### THE TASK:
Set down only the lines running from the one with "Model this scene in Blender with a Python script. Write" to the one with "scene.camera = cam", both lines included, exactly as they stand, please.

╭─ DATA IN THIS EXERCISE

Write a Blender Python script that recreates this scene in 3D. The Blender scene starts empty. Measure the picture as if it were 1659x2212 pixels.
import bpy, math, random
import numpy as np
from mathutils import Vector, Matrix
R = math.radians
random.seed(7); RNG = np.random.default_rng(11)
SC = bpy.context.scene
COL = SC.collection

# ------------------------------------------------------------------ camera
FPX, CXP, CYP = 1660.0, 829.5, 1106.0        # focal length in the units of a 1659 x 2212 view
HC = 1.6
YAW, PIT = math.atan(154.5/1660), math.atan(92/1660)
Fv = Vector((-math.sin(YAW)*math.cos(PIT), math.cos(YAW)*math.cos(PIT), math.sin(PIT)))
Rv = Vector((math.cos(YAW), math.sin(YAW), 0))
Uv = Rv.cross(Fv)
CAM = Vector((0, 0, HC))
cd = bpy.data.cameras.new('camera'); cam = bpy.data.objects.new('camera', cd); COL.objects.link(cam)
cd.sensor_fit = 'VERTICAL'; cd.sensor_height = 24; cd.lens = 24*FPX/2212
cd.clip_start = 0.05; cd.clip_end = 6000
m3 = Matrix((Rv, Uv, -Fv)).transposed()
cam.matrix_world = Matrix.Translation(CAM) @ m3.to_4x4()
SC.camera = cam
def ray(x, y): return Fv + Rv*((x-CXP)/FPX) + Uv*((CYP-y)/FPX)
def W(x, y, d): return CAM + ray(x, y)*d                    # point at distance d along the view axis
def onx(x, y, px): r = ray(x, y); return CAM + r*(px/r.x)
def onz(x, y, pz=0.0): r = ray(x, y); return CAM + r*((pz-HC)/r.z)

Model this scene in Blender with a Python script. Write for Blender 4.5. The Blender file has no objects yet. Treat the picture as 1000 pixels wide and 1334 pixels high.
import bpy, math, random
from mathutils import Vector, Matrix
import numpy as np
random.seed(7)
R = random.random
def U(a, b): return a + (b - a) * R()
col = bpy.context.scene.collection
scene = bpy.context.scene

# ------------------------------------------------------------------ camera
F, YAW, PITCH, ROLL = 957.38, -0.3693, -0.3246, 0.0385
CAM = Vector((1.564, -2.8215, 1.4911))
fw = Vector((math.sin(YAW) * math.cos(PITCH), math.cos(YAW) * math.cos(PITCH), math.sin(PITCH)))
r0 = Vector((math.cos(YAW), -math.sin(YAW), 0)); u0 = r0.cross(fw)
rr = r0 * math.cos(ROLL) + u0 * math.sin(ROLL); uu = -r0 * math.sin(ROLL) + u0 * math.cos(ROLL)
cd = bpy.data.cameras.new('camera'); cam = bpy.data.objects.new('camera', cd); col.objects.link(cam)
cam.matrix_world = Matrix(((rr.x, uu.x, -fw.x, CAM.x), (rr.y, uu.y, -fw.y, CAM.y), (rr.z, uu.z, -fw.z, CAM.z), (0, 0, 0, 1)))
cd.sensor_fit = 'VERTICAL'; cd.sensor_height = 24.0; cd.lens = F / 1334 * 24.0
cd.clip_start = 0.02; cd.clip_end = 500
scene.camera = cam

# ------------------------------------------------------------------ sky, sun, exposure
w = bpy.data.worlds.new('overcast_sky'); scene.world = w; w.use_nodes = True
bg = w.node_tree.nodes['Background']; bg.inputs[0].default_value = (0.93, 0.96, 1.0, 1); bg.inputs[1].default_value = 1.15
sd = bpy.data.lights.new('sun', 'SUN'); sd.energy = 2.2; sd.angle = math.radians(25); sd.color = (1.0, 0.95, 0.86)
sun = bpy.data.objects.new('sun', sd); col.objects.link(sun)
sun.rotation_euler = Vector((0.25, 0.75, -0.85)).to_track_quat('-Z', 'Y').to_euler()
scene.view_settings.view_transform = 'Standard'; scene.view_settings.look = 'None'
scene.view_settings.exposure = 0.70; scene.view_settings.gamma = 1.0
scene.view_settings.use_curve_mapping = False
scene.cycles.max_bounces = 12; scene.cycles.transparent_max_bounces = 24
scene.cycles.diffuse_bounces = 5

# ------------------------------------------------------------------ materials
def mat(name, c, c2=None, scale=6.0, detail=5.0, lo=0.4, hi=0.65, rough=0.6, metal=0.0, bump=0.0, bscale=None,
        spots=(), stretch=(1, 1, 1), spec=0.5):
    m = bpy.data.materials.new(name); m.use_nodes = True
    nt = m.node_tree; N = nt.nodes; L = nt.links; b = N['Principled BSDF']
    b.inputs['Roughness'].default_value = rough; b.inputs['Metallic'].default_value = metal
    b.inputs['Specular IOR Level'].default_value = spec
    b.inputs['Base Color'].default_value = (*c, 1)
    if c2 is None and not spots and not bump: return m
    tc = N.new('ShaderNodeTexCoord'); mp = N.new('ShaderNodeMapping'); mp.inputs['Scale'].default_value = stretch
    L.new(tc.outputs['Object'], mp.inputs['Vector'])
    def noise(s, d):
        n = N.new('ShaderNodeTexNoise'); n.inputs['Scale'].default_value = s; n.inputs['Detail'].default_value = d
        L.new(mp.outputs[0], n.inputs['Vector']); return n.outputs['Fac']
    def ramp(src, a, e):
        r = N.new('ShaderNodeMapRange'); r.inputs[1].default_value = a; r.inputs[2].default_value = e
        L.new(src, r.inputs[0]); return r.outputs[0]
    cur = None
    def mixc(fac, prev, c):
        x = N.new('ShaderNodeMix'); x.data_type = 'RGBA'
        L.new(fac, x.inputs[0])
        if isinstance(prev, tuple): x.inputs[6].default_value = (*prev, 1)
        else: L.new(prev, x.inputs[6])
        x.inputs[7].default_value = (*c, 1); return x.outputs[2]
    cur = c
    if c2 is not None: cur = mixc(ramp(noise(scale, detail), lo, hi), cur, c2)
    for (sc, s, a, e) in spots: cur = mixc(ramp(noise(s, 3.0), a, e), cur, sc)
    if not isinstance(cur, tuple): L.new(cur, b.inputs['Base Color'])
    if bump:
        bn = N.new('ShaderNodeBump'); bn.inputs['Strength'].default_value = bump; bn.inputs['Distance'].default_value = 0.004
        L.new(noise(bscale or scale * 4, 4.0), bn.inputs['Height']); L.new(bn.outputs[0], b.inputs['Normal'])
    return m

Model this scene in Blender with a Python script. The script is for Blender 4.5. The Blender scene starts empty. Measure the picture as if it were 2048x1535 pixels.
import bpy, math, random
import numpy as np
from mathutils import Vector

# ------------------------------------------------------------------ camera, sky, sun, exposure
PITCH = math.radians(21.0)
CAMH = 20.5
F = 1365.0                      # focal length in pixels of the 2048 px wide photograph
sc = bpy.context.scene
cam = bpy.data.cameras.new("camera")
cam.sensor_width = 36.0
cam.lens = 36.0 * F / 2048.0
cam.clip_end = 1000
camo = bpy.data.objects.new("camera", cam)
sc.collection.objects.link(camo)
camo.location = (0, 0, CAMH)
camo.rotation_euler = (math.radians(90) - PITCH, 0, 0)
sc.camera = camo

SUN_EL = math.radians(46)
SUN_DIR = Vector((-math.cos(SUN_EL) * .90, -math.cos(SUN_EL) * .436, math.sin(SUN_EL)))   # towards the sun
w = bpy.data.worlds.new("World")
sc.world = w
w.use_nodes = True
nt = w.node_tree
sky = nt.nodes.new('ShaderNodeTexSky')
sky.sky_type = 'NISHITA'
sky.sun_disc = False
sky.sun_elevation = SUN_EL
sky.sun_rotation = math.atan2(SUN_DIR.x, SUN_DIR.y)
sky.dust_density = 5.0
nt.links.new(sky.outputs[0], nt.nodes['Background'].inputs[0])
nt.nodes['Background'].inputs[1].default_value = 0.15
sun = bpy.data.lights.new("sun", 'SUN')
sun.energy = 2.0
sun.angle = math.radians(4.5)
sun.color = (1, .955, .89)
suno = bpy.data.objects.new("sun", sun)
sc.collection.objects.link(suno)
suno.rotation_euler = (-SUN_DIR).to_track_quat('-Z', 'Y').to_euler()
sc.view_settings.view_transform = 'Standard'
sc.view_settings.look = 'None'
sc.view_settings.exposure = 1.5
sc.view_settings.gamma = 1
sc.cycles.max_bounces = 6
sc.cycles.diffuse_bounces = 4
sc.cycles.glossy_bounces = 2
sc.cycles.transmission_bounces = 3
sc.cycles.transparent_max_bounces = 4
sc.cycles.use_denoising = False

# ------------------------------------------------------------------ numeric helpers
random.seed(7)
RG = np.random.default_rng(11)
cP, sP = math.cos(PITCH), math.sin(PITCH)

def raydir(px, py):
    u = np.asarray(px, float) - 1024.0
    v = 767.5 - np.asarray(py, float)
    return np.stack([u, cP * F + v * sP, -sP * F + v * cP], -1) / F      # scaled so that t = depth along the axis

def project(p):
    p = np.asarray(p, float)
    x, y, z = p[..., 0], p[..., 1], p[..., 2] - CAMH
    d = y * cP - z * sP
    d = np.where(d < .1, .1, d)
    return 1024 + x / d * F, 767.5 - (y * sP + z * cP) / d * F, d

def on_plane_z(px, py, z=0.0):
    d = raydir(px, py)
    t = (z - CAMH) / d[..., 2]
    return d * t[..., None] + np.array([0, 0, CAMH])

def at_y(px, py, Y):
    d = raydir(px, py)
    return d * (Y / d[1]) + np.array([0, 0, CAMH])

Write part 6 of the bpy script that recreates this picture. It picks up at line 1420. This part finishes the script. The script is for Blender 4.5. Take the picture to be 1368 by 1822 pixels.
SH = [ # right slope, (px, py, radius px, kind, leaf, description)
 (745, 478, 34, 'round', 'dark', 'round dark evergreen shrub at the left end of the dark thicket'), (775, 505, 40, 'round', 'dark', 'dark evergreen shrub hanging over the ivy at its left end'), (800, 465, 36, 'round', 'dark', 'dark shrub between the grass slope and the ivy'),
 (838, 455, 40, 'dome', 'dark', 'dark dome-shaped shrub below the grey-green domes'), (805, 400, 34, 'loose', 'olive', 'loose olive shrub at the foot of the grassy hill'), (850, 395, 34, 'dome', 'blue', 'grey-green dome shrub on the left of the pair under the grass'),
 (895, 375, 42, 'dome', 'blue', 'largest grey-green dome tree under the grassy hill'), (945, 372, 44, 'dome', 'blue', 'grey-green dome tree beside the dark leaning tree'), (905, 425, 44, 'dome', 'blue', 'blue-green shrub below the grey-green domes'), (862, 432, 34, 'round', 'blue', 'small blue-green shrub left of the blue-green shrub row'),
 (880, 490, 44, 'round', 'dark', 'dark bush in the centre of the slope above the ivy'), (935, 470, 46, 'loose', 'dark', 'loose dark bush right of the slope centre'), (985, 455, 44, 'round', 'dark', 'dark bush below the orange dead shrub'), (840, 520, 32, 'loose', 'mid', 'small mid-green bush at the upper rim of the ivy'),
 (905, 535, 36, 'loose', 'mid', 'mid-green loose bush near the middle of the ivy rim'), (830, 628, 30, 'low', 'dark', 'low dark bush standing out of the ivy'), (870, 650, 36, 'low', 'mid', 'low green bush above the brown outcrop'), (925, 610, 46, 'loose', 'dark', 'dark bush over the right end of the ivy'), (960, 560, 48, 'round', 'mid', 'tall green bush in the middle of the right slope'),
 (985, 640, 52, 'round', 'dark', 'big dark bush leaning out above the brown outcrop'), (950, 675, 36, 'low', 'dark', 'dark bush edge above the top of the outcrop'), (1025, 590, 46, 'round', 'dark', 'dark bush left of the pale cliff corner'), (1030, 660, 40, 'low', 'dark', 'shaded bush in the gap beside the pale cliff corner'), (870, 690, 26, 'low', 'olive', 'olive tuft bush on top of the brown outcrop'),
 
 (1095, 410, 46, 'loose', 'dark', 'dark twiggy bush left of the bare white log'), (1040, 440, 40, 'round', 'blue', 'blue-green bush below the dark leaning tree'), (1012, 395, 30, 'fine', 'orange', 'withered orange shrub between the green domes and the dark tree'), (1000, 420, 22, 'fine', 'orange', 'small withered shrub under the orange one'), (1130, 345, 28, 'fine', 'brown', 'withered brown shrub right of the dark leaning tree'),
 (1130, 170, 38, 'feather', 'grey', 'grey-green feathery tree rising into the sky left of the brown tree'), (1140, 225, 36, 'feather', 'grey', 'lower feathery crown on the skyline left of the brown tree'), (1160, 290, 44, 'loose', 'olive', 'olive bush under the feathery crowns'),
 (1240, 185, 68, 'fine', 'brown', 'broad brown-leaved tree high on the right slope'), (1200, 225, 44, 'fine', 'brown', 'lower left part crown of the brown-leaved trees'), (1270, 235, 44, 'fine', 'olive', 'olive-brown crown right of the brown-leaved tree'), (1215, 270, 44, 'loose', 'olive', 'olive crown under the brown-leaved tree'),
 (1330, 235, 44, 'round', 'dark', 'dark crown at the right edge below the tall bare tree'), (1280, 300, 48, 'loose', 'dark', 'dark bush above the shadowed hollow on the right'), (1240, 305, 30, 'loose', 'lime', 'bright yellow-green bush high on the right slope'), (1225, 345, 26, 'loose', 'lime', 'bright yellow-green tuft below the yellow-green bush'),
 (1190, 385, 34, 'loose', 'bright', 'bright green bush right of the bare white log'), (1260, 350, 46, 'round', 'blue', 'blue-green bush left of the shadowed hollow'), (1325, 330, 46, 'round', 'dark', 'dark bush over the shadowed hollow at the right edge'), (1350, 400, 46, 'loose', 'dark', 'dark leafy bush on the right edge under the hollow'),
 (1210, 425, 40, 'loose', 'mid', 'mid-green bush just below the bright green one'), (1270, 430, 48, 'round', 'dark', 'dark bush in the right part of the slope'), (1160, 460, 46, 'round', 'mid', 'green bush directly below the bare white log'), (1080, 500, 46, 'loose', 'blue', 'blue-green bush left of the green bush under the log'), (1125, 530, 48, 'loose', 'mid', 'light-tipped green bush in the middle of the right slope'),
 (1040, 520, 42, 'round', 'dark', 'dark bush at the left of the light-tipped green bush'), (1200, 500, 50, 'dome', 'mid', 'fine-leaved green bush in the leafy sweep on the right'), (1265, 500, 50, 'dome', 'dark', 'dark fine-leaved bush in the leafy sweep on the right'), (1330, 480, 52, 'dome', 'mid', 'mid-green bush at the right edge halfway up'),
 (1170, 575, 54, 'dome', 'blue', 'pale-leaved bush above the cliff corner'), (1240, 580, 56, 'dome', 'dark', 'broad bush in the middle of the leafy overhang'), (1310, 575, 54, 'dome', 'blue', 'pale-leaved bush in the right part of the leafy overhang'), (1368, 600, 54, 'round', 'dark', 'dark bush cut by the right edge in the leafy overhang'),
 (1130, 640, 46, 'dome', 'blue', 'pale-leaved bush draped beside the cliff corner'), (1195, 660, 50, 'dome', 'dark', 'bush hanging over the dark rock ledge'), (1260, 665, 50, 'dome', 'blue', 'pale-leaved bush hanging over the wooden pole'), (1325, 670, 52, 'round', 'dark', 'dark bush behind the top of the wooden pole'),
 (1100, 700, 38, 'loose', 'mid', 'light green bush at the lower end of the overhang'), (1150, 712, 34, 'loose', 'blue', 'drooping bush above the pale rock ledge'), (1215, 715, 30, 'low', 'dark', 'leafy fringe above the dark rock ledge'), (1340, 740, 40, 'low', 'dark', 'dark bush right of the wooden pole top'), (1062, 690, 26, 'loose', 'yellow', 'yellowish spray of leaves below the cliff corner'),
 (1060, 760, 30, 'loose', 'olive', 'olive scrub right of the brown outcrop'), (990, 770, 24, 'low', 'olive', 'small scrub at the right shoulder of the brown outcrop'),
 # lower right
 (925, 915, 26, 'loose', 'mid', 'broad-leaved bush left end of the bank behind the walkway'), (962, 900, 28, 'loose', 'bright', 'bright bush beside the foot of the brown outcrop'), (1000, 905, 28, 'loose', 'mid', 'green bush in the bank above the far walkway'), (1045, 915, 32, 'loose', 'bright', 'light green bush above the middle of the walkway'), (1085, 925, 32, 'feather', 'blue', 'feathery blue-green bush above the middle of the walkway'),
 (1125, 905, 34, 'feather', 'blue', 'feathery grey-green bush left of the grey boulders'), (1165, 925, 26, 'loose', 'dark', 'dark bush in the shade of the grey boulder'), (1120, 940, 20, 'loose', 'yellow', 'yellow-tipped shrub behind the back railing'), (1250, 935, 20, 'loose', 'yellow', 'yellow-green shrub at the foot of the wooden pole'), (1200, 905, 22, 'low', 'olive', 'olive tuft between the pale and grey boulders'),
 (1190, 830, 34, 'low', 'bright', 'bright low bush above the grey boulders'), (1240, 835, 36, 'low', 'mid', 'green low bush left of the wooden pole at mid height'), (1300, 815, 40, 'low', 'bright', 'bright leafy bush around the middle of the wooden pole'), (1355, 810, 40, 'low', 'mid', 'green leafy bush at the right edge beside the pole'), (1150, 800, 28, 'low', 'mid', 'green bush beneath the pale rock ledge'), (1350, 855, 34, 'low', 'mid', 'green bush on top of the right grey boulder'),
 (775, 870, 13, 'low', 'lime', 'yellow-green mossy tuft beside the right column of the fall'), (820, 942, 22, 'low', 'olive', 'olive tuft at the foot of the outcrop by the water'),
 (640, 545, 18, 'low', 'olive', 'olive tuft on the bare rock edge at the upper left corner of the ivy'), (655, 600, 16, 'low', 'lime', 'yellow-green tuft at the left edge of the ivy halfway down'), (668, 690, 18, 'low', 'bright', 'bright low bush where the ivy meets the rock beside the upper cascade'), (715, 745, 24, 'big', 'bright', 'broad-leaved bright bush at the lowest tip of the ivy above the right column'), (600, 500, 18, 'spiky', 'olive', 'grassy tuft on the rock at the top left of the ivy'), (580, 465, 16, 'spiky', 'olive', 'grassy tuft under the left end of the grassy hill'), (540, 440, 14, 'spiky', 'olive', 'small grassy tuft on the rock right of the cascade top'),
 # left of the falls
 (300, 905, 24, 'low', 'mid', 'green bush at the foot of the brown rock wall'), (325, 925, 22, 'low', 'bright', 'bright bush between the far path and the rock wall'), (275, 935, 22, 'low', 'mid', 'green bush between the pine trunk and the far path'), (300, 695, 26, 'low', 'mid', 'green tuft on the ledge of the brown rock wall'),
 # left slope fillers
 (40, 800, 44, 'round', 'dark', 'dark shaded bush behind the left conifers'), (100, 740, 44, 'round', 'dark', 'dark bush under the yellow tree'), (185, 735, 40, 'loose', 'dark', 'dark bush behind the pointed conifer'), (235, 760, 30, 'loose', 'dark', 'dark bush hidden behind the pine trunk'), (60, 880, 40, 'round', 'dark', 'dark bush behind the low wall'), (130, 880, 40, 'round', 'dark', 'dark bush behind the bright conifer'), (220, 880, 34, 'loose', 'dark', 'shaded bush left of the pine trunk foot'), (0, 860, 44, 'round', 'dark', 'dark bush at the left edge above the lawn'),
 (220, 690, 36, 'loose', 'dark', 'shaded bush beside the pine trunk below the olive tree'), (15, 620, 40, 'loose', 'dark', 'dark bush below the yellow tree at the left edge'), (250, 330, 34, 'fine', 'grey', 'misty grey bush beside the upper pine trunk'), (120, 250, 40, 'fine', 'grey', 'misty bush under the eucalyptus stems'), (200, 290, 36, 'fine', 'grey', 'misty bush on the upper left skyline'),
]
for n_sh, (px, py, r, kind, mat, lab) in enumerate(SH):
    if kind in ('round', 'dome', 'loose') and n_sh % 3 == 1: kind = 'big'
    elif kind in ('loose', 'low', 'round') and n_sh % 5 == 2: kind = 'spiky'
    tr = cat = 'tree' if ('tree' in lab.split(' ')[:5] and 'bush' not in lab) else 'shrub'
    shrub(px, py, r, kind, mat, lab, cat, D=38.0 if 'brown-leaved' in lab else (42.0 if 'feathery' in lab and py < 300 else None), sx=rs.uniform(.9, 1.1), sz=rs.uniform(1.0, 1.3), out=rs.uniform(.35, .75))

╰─

### CORRECT RESULT:
Model this scene in Blender with a Python script. Write for Blender 4.5. The Blender file has no objects yet. Treat the picture as 1000 pixels wide and 1334 pixels high.
import bpy, math, random
from mathutils import Vector, Matrix
import numpy as np
random.seed(7)
R = random.random
def U(a, b): return a + (b - a) * R()
col = bpy.context.scene.collection
scene = bpy.context.scene

# ------------------------------------------------------------------ camera
F, YAW, PITCH, ROLL = 957.38, -0.3693, -0.3246, 0.0385
CAM = Vector((1.564, -2.8215, 1.4911))
fw = Vector((math.sin(YAW) * math.cos(PITCH), math.cos(YAW) * math.cos(PITCH), math.sin(PITCH)))
r0 = Vector((math.cos(YAW), -math.sin(YAW), 0)); u0 = r0.cross(fw)
rr = r0 * math.cos(ROLL) + u0 * math.sin(ROLL); uu = -r0 * math.sin(ROLL) + u0 * math.cos(ROLL)
cd = bpy.data.cameras.new('camera'); cam = bpy.data.objects.new('camera', cd); col.objects.link(cam)
cam.matrix_world = Matrix(((rr.x, uu.x, -fw.x, CAM.x), (rr.y, uu.y, -fw.y, CAM.y), (rr.z, uu.z, -fw.z, CAM.z), (0, 0, 0, 1)))
cd.sensor_fit = 'VERTICAL'; cd.sensor_height = 24.0; cd.lens = F / 1334 * 24.0
cd.clip_start = 0.02; cd.clip_end = 500
scene.camera = cam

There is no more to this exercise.